Eugene Lim

Eugene Lim
spaceraccoon hacks for good! From Amazon to Zendesk, he has helped secure organizations from a range of vulnerabilities. In 2021, he was 1 of 5 selected from a pool of 1 million white hat hackers for the HackerOne H1-Elite Hall of Fame. Outside of bug bounty, he researches cutting-edge cybersecurity issues that span a diversity of domains such as artificial intelligence and social engineering. His work has been featured at top conferences such as Black Hat, DEF CON, and industry publications like WIRED and The Register.

Talk / Workshop
Description
Bounty Track

Automation for Manual Bug Bounty Hunters

In the bug bounty space, hunters are typically split into two camps: automation masters who detect and scan assets at scale, and manual researchers who dive deep into application logic. Due to the different skillsets and resources needed, hunters prefer to stick to one approach. However, manual bug bounty hunters do not need to rely exclusively on Burp Suite and the browser. My talk will explore the bountiful field of automation they can use to speed up and enhance in-depth research, from code review to macros. Regardless of your approach to bug bounty, you will take away new ideas to integrate automation into your work.

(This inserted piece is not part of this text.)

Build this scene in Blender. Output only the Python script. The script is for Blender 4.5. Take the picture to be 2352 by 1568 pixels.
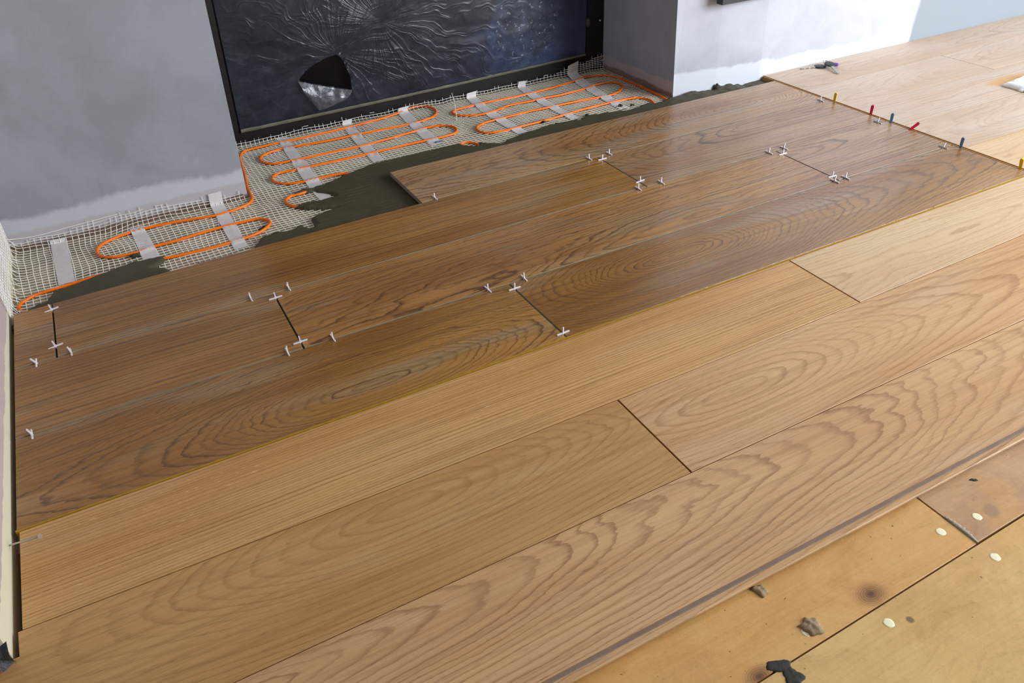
import bpy, math, random
import numpy as np
from mathutils import Vector, noise as mn
random.seed(7)
for o in list(bpy.data.objects): bpy.data.objects.remove(o)
SC = bpy.context.scene
COL = SC.collection

# ------------------------------------------------------------------ camera
FPX, YAW, PITCH, ROLL, CAMZ = 1887.97, 0.472582, 0.609067, -0.0473193, 0.769524
fw = Vector((math.sin(YAW)*math.cos(PITCH), math.cos(YAW)*math.cos(PITCH), -math.sin(PITCH)))
r0 = Vector((math.cos(YAW), -math.sin(YAW), 0)); u0 = r0.cross(fw)
RT = r0*math.cos(ROLL) + u0*math.sin(ROLL); UP = -r0*math.sin(ROLL) + u0*math.cos(ROLL)
cam = bpy.data.objects.new('camera', bpy.data.cameras.new('camera'))
cam.data.sensor_width = 36; cam.data.lens = FPX*36/2352; cam.data.clip_start = .02
from mathutils import Matrix
cam.matrix_world = Matrix(((RT.x, UP.x, -fw.x, 0), (RT.y, UP.y, -fw.y, 0), (RT.z, UP.z, -fw.z, CAMZ), (0, 0, 0, 1)))
COL.objects.link(cam); SC.camera = cam

# ------------------------------------------------------------------ light, world, exposure
SC.view_settings.view_transform = 'Standard'; SC.view_settings.look = 'None'
SC.view_settings.gamma = 1; SC.view_settings.use_curve_mapping = False
SC.view_settings.exposure = 0.12
W = bpy.data.worlds.new('world'); SC.world = W; W.use_nodes = True
W.node_tree.nodes['Background'].inputs[0].default_value = (.97, .95, .97, 1)
W.node_tree.nodes['Background'].inputs[1].default_value = 0.165
def area(name, loc, target, sx, sy, power, col):
    l = bpy.data.lights.new(name, 'AREA'); l.shape = 'RECTANGLE'; l.size = sx; l.size_y = sy
    l.energy = power; l.color = col
    o = bpy.data.objects.new(name, l); o.location = loc
    o.rotation_euler = (Vector(target)-Vector(loc)).to_track_quat('-Z', 'Y').to_euler()
    COL.objects.link(o); return o
area('window_daylight', (3.15, -.55, 1.15), (1.7, 1.4, .2), 1.7, 1.5, 138, (.86, .93, 1.0))

# ------------------------------------------------------------------ helpers
def ray(px, py):
    return (RT*((px-1176)/FPX) - UP*((py-784)/FPX) + fw)
def at(px, py, z=0.):            # the floor-level point that was surveyed at this place
    v = ray(px, py); t = (z-CAMZ)/v.z
    return v.x*t, v.y*t
def aty(px, py, Y):
    v = ray(px, py); t = Y/v.y
    return v.x*t, CAMZ+v.z*t
def atx(px, py, X):
    v = ray(px, py); t = X/v.x
    return v.y*t, CAMZ+v.z*t

def mesh_obj(name, verts, faces, mats, parent=None, smooth=False, mi=None, loc=None):
    me = bpy.data.meshes.new(name)
    if loc is not None: verts = [(v[0]-loc[0], v[1]-loc[1], v[2]-loc[2]) for v in verts]
    me.from_pydata([tuple(map(float, v)) for v in verts], [], [tuple(map(int, f)) for f in faces])
    if not isinstance(mats, (list, tuple)): mats = [mats]
    for m in mats: me.materials.append(m)
    if mi is not None: me.polygons.foreach_set('material_index', mi)
    if smooth: me.polygons.foreach_set('use_smooth', [True]*len(me.polygons))
    me.update()
    o = bpy.data.objects.new(name, me)
    if loc is not None: o.location = loc
    COL.objects.link(o)
    if parent is not None:
        o.parent = parent
        if loc is not None and parent.location.length > 0: o.location = Vector(loc)-parent.location
    return o
def empty(name, loc=(0, 0, 0)):
    o = bpy.data.objects.new(name, None); o.location = loc; o.empty_display_size = .02
    COL.objects.link(o); return o
def tag(o, label=None, cat=None, group=None, kind=None):
    if label: o['label'] = label
    if cat: o['category'] = cat
    if group: o['group'] = group
    if kind: o['kind'] = kind
    return o
class MB:
    def __init__(s): s.v = []; s.f = []
    def add(s, v, f):
        n = len(s.v); s.v += [tuple(a) for a in v]; s.f += [tuple(i+n for i in q) for q in f]
    def box(s, a, b):
        x0, y0, z0 = a; x1, y1, z1 = b
        s.add([(x0,y0,z0),(x1,y0,z0),(x1,y1,z0),(x0,y1,z0),(x0,y0,z1),(x1,y0,z1),(x1,y1,z1),(x0,y1,z1)],
              [(0,3,2,1),(4,5,6,7),(0,1,5,4),(1,2,6,5),(2,3,7,6),(3,0,4,7)])
    def tube(s, pts, r, n=6, cap=True):
        pts = [Vector(p) for p in pts]; rr = r if isinstance(r, (list, tuple)) else [r]*len(pts)
        V = []; F = []; ref = Vector((0, 0, 1)); 
        for i, p in enumerate(pts):
            t = (pts[min(i+1, len(pts)-1)]-pts[max(i-1, 0)]).normalized()
            a = t.cross(ref)
            if a.length < .2: a = t.cross(Vector((1, 0, 0)))
            a.normalize(); b = a.cross(t)
            for k in range(n):
                w = 2*math.pi*k/n; V.append(p + (a*math.cos(w)+b*math.sin(w))*rr[i])
        for i in range(len(pts)-1):
            for k in range(n):
                F.append((i*n+k, i*n+(k+1) % n, (i+1)*n+(k+1) % n, (i+1)*n+k))
        if cap:
            F.append(tuple(range(n))[::-1]); m = (len(pts)-1)*n; F.append(tuple(m+k for k in range(n)))
        s.add(V, F)
    def obj(s, name, m, parent=None, smooth=False, loc=None):
        return mesh_obj(name, s.v, s.f, m, parent, smooth, loc=loc)
def catmull(P, n=6):
    P = [Vector(p) for p in P]; out = []
    for i in range(len(P)-1):
        a = P[max(i-1, 0)]; b = P[i]; c = P[i+1]; d = P[min(i+2, len(P)-1)]
        for k in range(n):
            t = k/n
            out.append(.5*((2*b) + (c-a)*t + (2*a-5*b+4*c-d)*t*t + (-a+3*b-3*c+d)*t**3))
    out.append(P[-1]); return out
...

  1. Introduction: At more advanced levels, bug bounty hunters typically either pursue wide automation or deep manual research.
    1. Automation requires large investments in compute resources to discover and scan assets faster than others – often a winner takes all outcome.
    2. Manual research requires large investments in time to explore app functionality and discover unique bugs, which can be a toss-up
    3. However, in recent years the tools available to manual researchers has increased in quantity and quality; manual bug bounty hunters should integrate some of these into their work.
  2. Attack Surface Management (ASM) may appear to be a repackaged form of automated reconnaissance, but manual bug bounty hunters can take away new techniques from this product space.
    1. Cloud asset discovery has become even more important as companies adopt these technologies; techniques have become more sophisticated than simply brute-forcing subdomains or storage buckets.
    2. Cloud service provider-specific quirks, such as Azure Autodiscover (demonstrated in letitgo tool), can reveal assets invisible to traditional asset discovery methods.
    3. Meanwhile, continuous monitoring of specific assets can provide maximum cost-to-benefit for manual hunters by alerting them to specific changes in applications rather than scanning wide.
  3. Code search and review tools supercharge vulnerability discovery and scales individual findings.
    1. grep.app and Sourcegraph allow researchers to quickly search for vulnerable code patterns across all Git repositories.
    2. When looking into a specific codebase, researchers can apply automated code review with Semgrep and CodeQL to identify weak areas.
    3. Source-to-sink tracing automates much of researchers’ manual code review and can cover up for blind spots.
    4. Discussion of vulnerabilities discovered this way (pending disclosure).
  4. Even within the Burp-and-browser paradigm, researchers can apply quality-of-life automation.
    1. Client-side vulnerability discovery greatly improved with DOM Invader and custom extensions like postmessage-tracker.
    2. Useful extensions covering cryptographic weaknesses to authorization checks.
    3. Learn to write your own extensions and macros to cover unique technologies or request flows.
  5. Conclusion: Being a manual bug bounty hunter doesn’t have to mean slogging through lots of repetition.
    1. Pay attention to where you are repeating unnecessary work and invest the time to automate it.
    2. It’s difficult to squeeze blood from a stone; asset discovery is important to surface new attack surfaces, but you don’t need to do the same thing everyone is doing.
    3. Ultimately, the goal is to improve your existing workflow, not replace it – manual in-depth research is still incredibly impactful.